In Lafayette’s art studio classroom we are not only learning about the elements, principles and media of the visual arts, but are using the arts to gain a greater understanding, depth and richness of language arts, math, science and social studies curricula. Using the arts to teach, creates learning that is internalized and understood by children with all learning styles and on multiple levels. By educating students through the visual arts and traditional academic content simultaneously, I help inspire and nurture the truly creative thinkers needed for this new millennium.

Wednesday, November 19, 2014

Celebrating Native American Heritage Month

Second grade and fourth grade curriculums embrace studies of the first Americans. I love teaching how Native Americans value the importance of beauty in functional objects and celebrate the spiritual in the everyday natural world! 
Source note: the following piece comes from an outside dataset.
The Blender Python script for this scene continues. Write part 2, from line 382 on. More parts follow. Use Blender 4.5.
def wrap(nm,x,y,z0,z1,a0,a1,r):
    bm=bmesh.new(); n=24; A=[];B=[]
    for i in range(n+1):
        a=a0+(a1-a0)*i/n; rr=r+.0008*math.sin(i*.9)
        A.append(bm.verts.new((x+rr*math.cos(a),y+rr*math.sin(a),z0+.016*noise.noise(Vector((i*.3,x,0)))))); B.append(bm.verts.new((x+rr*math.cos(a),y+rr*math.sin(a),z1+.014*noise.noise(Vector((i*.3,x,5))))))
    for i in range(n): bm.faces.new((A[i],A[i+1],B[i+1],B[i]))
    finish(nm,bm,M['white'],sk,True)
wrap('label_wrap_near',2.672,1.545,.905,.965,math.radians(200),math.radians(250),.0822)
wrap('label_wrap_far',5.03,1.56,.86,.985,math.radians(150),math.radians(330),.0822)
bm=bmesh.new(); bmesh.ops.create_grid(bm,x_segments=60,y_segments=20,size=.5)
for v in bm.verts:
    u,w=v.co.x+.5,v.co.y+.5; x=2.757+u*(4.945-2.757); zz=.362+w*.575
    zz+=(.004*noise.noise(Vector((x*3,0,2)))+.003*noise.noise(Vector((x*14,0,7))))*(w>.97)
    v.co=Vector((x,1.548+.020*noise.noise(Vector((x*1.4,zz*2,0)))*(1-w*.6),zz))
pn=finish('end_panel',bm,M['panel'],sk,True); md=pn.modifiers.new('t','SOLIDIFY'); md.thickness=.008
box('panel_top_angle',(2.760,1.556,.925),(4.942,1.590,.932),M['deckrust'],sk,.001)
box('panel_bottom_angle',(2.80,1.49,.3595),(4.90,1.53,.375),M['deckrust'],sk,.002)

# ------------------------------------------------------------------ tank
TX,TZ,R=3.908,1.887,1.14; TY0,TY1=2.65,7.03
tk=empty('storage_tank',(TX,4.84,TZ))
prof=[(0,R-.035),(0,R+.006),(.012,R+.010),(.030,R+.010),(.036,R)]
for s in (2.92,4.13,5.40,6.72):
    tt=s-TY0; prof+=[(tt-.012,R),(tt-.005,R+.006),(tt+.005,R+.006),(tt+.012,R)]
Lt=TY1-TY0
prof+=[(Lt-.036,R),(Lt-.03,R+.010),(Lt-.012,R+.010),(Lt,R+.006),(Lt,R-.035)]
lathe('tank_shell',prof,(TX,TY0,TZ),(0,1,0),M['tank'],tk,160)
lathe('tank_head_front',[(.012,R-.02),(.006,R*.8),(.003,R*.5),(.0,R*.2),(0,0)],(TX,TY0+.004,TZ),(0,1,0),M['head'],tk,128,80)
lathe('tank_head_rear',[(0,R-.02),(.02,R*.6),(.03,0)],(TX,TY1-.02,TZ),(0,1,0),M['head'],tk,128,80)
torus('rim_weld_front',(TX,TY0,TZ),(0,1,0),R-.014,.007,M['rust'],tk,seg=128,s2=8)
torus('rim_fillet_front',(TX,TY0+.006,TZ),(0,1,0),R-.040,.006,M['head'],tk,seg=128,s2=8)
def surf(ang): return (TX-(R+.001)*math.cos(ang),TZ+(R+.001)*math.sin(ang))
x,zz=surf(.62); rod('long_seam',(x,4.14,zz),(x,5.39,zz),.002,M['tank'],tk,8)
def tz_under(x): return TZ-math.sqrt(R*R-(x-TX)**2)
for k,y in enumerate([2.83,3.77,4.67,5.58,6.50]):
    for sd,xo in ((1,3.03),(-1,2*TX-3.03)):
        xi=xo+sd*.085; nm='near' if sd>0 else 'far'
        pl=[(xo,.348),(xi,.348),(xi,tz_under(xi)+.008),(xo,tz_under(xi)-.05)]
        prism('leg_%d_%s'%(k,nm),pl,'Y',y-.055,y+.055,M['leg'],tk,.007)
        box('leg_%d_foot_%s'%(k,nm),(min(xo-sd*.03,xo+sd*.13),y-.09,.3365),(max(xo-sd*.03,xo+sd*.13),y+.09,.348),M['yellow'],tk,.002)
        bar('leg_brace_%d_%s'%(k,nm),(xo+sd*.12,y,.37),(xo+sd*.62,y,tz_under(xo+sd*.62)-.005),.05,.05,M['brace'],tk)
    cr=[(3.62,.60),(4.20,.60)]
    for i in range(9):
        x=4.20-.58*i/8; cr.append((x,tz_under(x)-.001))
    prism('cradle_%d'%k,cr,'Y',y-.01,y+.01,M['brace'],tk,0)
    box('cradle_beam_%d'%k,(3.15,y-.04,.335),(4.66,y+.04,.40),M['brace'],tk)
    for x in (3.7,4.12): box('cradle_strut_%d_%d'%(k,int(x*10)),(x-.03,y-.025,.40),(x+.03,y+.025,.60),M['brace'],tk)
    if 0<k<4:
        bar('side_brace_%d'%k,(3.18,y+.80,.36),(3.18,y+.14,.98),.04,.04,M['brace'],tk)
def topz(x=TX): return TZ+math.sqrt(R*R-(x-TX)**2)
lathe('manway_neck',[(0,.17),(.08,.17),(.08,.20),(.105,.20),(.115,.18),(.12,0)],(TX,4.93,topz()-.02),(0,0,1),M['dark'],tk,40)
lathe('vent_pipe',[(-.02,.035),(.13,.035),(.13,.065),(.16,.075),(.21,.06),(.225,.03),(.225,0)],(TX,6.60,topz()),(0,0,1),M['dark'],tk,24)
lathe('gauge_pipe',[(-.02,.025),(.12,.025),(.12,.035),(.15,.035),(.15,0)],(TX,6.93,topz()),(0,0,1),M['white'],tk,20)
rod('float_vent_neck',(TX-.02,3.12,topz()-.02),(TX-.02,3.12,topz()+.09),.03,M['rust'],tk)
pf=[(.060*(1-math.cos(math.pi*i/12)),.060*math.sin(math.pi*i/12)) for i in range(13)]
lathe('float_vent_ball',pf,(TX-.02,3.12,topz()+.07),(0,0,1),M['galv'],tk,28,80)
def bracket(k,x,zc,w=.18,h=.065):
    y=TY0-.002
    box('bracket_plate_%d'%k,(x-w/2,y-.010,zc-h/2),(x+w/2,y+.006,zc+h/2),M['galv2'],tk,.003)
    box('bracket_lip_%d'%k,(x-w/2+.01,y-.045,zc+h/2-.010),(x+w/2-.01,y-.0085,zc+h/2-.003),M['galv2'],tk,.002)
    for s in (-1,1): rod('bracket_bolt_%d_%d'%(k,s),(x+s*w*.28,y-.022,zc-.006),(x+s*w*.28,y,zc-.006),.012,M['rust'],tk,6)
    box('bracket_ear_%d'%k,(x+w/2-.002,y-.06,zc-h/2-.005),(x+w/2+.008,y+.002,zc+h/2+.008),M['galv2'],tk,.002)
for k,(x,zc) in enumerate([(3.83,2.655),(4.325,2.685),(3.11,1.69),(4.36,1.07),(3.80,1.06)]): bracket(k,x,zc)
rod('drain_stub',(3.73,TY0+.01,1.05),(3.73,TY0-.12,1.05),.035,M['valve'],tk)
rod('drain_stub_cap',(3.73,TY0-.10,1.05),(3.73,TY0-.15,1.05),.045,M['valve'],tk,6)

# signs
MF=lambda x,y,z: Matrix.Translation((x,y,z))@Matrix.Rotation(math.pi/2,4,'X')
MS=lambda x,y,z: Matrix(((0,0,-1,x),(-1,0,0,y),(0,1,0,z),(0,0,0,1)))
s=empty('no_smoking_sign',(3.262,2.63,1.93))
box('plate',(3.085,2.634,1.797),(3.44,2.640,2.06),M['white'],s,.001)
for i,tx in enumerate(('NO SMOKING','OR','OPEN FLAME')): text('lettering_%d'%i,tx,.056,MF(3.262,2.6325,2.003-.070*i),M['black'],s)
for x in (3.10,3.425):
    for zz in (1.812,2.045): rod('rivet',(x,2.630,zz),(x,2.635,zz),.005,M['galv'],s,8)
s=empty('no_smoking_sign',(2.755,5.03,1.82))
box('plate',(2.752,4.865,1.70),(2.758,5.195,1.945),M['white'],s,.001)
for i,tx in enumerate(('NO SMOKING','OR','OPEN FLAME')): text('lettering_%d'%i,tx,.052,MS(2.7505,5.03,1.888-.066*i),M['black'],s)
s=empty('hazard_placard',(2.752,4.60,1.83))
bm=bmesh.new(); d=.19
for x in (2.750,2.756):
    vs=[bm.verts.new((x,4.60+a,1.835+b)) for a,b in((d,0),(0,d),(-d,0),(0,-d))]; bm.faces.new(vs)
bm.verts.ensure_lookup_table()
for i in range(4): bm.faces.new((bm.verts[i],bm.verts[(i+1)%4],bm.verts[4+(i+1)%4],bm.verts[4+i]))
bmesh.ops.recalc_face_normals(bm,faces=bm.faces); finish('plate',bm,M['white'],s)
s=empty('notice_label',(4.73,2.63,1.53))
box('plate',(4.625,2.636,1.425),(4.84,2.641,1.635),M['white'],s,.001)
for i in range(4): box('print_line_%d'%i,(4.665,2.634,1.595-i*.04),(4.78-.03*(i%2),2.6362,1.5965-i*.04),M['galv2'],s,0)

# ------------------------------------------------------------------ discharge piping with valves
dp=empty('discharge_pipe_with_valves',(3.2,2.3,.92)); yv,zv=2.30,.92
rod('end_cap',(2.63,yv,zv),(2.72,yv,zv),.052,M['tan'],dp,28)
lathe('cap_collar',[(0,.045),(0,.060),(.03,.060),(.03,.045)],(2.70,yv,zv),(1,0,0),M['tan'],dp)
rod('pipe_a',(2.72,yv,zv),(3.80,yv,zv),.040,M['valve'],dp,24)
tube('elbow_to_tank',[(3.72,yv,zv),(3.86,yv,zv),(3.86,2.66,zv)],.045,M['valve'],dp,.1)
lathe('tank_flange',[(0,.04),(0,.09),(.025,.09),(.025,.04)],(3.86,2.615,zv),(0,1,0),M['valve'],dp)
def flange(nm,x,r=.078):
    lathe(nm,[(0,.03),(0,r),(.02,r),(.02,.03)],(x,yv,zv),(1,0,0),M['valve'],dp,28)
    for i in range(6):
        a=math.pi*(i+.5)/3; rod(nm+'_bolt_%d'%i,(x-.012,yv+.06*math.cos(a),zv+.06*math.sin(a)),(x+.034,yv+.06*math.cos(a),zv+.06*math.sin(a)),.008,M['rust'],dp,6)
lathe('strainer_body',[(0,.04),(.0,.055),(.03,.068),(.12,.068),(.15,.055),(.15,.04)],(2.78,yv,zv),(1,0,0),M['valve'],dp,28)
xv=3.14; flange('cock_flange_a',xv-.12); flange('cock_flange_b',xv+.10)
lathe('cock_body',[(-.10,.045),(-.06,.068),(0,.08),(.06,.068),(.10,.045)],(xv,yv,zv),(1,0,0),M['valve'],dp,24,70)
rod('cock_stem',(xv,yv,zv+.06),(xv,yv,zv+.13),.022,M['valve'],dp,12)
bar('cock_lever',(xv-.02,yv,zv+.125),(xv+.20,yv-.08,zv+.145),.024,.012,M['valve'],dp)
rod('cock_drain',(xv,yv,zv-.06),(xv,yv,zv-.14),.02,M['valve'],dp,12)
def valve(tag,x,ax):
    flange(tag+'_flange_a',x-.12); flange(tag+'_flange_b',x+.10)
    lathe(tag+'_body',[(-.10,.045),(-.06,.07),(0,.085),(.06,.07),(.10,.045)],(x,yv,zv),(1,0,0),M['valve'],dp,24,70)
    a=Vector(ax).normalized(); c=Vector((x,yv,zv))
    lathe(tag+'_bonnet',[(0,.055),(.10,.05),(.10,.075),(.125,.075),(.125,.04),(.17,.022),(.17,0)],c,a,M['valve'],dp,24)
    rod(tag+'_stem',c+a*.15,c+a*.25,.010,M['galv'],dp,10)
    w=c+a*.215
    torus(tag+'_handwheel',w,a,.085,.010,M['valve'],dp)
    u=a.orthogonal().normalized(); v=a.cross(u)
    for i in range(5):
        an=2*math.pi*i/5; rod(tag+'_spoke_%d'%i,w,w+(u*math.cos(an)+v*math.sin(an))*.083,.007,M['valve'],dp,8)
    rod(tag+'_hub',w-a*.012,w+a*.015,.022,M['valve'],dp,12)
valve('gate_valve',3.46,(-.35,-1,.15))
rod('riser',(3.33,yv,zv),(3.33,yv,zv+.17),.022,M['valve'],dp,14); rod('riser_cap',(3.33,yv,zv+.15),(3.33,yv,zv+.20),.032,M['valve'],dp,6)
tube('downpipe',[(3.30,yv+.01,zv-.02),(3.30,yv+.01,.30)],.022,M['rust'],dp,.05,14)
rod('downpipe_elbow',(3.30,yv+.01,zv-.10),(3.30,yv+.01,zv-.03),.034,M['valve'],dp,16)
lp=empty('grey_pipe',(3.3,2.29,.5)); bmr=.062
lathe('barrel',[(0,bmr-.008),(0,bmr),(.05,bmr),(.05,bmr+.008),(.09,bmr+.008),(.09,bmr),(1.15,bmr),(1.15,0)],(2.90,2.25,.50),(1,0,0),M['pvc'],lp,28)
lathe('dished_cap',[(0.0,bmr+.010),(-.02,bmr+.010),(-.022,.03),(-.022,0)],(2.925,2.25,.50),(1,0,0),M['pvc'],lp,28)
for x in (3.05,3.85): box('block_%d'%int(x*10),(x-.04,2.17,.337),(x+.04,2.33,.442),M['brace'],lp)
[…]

Each 2nd grade class studies a different region and habitat: from the Seminole to the Hopi to the Tlingit to the Kansa to the Iroquois… we explore how the everyday object contains aesthetic value and meaning.
A student from 2O smearing a coil onto a pinch pot in the Hopi fashion
Each Hopi pot unique… others made Iroquois cooking pots and Seminole mortar and pestles
and Plains Indian containers…
Seminole patchwork provides 2C a great opportunity to talk about patterning,
rhythm and geometric shapes!
Glazing our mortar and pestles in 2C

2N creates a Tlingit dance button blanket featuring
the power animal that represents their clan
… finding inspiration in the artwork of the Northwest Coast Native Americans
Fourth graders create a Kachina Doll in the tradition of the Hopi Indians to teach the school rules to the children. Each mixed media assemblage doll sports an elaborate headdress,
represents a spirit of the natural world, and possesses a spirit power.